Monday, November 21, 2016


An  Automated Strike Zone? 

  The 2016 World Series was outstanding and game seven  will stand out as one of the best....a questionable pitching change by Chicago's manager has been the hot topic.
  The World Series showed baseball fans where the real strike zone is.
  Baseball fans got the true picture of the baseball strike zone with television showing the zone and where the ball is pitched.
  This entire discussion all comes down to today's baseball standards that balls and strikes are presently all judged by the eyes of the home plate umpire.
  The umpire......everyone's favorite punching bag and scapegoat where the deck has always been stacked against umpires and, to be fair, it is built into the very nature of the game of baseball.
  With today's baseball's telecasts we all get to see whether the pitched ball is a ball or strike with the little box to the left on your TV screen  showing the exact location of the pitch.
  Some Independent baseball leagues have been testing using a computer to call balls and strikes thus taking the human element out of baseball.
  This is of course the same technology used by Major League Baseball television broadcasts.
  There are many in the sport that have been pushing for a computerized strike zone for years....just like instant replay was.
  For better or worse, the role of the umpire is slowly diminishing, just look at the method now used by managers who dispute the call of any umpire and the call is reviewed by an umpire crew in New York who then make the call.

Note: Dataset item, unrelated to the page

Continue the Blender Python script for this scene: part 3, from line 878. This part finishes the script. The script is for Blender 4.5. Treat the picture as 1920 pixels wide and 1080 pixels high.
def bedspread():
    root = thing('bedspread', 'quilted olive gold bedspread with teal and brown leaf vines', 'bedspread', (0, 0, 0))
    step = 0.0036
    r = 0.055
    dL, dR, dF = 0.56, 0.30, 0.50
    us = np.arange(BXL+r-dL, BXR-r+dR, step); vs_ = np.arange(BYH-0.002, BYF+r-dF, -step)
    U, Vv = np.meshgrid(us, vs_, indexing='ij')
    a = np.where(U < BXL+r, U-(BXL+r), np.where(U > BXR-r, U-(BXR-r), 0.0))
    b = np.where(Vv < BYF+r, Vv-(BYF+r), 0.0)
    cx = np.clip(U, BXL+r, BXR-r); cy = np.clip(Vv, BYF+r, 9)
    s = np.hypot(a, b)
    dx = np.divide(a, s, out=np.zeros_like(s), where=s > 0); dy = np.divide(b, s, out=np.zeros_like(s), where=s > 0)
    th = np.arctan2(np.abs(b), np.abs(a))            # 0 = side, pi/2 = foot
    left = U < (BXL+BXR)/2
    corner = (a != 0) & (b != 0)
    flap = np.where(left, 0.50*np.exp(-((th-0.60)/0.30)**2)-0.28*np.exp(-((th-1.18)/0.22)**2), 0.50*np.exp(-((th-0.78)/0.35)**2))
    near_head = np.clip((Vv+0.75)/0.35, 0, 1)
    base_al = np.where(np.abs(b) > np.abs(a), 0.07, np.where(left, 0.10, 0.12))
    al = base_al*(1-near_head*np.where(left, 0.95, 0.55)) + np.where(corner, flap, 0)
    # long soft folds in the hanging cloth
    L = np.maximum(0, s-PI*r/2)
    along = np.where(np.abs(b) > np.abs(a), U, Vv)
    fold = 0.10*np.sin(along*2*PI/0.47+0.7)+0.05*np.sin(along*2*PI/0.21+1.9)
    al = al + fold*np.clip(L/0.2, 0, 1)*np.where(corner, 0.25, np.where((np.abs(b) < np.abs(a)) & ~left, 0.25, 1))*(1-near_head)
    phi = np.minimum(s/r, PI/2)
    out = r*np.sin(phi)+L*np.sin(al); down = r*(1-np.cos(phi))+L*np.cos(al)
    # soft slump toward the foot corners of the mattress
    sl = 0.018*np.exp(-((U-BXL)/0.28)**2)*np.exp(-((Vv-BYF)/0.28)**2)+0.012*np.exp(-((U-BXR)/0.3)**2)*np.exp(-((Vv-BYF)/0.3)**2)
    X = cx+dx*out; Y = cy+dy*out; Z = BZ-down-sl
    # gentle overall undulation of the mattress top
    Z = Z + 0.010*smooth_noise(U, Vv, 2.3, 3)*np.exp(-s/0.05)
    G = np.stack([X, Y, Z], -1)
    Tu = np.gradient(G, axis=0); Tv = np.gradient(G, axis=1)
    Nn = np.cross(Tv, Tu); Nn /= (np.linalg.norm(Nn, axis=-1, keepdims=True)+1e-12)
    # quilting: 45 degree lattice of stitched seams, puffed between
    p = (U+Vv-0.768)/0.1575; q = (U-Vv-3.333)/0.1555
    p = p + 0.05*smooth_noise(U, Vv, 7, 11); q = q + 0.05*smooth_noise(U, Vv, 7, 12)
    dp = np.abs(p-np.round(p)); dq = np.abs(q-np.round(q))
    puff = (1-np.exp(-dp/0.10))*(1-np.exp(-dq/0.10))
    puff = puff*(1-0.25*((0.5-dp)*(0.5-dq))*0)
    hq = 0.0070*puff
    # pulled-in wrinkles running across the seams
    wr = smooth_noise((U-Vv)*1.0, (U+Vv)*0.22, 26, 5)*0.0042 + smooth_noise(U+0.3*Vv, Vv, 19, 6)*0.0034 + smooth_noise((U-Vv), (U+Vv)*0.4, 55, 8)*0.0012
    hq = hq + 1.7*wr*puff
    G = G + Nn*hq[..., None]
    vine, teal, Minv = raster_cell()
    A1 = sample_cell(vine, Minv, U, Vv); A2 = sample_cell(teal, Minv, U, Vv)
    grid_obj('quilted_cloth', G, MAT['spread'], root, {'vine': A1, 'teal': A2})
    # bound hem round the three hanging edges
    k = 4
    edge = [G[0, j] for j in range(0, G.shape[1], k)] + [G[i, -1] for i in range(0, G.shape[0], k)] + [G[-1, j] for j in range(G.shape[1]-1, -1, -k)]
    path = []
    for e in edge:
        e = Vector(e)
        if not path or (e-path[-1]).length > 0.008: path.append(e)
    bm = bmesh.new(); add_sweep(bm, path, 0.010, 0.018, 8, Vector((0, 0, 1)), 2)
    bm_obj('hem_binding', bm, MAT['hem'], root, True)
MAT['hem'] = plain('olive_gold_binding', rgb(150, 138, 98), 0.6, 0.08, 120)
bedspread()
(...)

  The advancement of technology almost demands that, because we can, we should get every call on the field correct.......and that includes balls and strikes.
  With Pitch F/X in every ball park now, it's not only evaluating players but it's also evaluating the boys in blue.
  We've reached a point where every single pitch called behind the plate can instantly be determined to be right or wrong.
  This all is relatively's scary, and it's also unfair. After all, umpires are human and to expect them to call a game perfectly every time is ludicrous but they are now being held to an impossible standard by players and fans alike and something has to give.
  Baseball will not be able to withstand the outside pressure of people demanding a perfectly officiated game and could very well see somewhere down the road an automated strike zone.